As per tradition, Andy and I strolled through the Boston Public Garden in commemoration of our wedding day. It was as gorgeous as the original, if slightly cooler and breezier. This time, though, there was music – and not only the honking of agitated geese at the presence of one too many ducks, or the excited squeals of youngsters at the line of tiny ducklings in the wake of their parents.

As if we’d been transported to another continent, the sounds of an erhu carried on the wind. We traced its origin to a gentlemen sitting on a bench before the pond, and we sat down on a neighboring bench to listen. The music traveled throughout the park, perfectly complementing our walk, and the fluttering of cherry blossoms along the way.

On this particular morning, a straw boater hat provided both aesthetic pleasure and practical function, shielding a bit of the sun from my eyes, and allowing the cool breeze to travel through its woven structure. Though it was Derby Day (an unplanned happy coincidence), the denizens of Boston did not yet seem ready to embrace the hat, at least according to Andy’s tracking of puzzled reactions. No matter. It worked wonders.

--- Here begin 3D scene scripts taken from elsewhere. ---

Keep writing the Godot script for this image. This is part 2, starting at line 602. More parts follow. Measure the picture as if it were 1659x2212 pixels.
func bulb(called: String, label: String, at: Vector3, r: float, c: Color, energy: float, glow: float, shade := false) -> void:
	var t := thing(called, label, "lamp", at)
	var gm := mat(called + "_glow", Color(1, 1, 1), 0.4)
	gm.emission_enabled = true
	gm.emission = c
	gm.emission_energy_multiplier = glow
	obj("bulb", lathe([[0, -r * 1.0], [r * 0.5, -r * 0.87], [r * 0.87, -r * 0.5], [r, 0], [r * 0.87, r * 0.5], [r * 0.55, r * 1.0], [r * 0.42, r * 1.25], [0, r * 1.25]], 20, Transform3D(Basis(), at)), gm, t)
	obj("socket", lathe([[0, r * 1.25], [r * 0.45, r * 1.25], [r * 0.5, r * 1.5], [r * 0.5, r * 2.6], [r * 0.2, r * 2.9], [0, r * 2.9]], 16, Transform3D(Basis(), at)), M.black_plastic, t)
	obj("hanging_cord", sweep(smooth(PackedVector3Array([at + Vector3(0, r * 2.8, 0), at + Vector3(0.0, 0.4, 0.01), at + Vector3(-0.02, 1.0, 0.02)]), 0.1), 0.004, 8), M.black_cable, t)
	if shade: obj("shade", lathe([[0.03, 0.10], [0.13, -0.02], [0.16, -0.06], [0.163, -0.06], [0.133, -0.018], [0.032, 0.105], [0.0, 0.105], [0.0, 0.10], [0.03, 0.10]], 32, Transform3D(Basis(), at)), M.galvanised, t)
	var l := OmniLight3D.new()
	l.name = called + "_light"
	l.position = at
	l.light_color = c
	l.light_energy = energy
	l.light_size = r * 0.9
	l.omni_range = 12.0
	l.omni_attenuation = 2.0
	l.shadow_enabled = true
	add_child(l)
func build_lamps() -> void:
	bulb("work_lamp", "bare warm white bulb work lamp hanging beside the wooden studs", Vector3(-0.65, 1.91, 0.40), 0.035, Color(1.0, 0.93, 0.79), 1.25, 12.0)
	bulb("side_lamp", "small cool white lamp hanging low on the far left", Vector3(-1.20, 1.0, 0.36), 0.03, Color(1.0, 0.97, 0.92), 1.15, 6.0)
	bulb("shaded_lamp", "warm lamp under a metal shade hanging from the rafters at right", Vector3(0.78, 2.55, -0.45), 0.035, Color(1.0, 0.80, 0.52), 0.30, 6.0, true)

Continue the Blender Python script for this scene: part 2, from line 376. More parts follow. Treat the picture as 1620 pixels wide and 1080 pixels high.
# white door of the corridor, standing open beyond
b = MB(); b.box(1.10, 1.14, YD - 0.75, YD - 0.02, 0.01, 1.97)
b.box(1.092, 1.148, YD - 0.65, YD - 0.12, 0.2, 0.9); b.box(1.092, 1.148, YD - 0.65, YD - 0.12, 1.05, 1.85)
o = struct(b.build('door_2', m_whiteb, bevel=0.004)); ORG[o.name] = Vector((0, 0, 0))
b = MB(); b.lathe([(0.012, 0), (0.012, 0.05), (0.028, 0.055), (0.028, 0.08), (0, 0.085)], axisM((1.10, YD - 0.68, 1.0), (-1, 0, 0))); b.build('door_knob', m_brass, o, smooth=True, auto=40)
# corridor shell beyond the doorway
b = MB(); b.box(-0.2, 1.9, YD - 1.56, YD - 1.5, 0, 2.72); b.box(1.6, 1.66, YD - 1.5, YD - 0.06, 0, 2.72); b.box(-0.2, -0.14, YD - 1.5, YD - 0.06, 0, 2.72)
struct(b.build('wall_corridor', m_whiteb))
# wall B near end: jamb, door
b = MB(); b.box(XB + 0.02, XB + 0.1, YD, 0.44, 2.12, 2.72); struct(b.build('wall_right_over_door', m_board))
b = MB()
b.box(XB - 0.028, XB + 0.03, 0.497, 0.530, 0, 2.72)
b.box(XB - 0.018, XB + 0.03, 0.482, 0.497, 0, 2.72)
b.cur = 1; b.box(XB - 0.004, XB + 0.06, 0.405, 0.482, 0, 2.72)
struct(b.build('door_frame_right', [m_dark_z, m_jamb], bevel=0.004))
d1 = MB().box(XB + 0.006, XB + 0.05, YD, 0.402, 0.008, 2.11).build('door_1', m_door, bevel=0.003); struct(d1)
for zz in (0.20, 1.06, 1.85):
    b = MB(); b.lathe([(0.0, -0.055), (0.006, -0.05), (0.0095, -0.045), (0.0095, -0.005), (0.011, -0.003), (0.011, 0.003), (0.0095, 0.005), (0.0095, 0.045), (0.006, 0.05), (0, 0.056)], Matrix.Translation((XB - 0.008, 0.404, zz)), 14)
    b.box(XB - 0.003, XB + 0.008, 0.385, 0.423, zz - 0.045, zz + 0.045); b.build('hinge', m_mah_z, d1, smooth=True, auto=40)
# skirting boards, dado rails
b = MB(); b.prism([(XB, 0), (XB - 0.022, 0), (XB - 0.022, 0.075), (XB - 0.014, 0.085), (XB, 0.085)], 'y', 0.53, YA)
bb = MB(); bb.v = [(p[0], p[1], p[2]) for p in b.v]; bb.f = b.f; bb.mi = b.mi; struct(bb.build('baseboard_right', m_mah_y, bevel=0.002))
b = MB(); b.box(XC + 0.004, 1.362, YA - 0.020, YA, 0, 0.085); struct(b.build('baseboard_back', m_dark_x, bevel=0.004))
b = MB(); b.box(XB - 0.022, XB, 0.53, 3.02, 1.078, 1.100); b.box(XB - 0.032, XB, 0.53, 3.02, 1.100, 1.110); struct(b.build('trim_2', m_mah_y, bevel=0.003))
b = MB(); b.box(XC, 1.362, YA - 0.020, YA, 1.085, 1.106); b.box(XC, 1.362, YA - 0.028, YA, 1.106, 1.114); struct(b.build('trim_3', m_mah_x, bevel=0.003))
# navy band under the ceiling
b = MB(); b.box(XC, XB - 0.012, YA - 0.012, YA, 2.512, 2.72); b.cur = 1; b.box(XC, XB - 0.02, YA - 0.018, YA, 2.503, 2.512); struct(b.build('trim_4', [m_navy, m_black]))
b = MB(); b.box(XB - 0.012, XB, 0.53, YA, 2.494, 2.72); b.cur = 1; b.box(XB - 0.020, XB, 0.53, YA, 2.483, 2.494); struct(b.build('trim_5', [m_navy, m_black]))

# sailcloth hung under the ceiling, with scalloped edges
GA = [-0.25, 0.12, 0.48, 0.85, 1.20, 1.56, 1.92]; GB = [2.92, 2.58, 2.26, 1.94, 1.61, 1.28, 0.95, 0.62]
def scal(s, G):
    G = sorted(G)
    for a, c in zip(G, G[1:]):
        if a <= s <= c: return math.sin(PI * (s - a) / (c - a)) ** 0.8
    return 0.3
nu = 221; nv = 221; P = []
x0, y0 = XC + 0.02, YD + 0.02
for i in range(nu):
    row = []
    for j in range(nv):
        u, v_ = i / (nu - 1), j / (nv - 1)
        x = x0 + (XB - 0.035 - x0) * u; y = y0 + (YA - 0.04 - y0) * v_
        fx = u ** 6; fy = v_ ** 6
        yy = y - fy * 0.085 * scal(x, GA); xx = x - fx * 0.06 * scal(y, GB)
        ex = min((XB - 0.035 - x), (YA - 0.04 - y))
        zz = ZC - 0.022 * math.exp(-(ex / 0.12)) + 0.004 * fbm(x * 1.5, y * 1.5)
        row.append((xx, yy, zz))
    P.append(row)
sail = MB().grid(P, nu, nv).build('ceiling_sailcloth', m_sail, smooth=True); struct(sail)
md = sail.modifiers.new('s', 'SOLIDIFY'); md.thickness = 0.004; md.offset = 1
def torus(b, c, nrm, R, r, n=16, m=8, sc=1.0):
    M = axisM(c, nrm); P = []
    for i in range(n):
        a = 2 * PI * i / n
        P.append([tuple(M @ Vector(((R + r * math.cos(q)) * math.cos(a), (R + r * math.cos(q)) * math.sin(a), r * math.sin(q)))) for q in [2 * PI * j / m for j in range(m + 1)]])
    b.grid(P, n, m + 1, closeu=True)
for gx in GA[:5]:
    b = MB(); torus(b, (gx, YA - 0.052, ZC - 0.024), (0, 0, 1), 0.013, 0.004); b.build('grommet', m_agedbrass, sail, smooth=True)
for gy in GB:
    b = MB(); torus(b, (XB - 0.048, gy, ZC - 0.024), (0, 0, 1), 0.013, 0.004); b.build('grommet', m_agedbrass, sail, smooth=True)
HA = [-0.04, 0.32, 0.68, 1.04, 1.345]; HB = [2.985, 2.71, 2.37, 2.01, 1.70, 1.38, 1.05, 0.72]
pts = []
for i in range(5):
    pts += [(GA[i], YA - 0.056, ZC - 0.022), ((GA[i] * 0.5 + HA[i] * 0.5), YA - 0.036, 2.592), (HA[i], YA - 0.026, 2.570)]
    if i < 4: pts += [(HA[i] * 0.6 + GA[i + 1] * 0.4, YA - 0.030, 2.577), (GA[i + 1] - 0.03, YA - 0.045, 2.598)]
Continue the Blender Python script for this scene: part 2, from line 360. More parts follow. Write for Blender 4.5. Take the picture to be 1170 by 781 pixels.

The hat was a bigger hit with those at the Bristol Lounge of the Four Seasons. It’s where we had our wedding lunch, and is the only place we return to when revisiting our anniversary spots (I’m saving the original restaurants for a special one – maybe ten or twenty).

As the day unfolded, we walked around the city, enfolded by blooms soft and bold. Another year, and another season, were under way.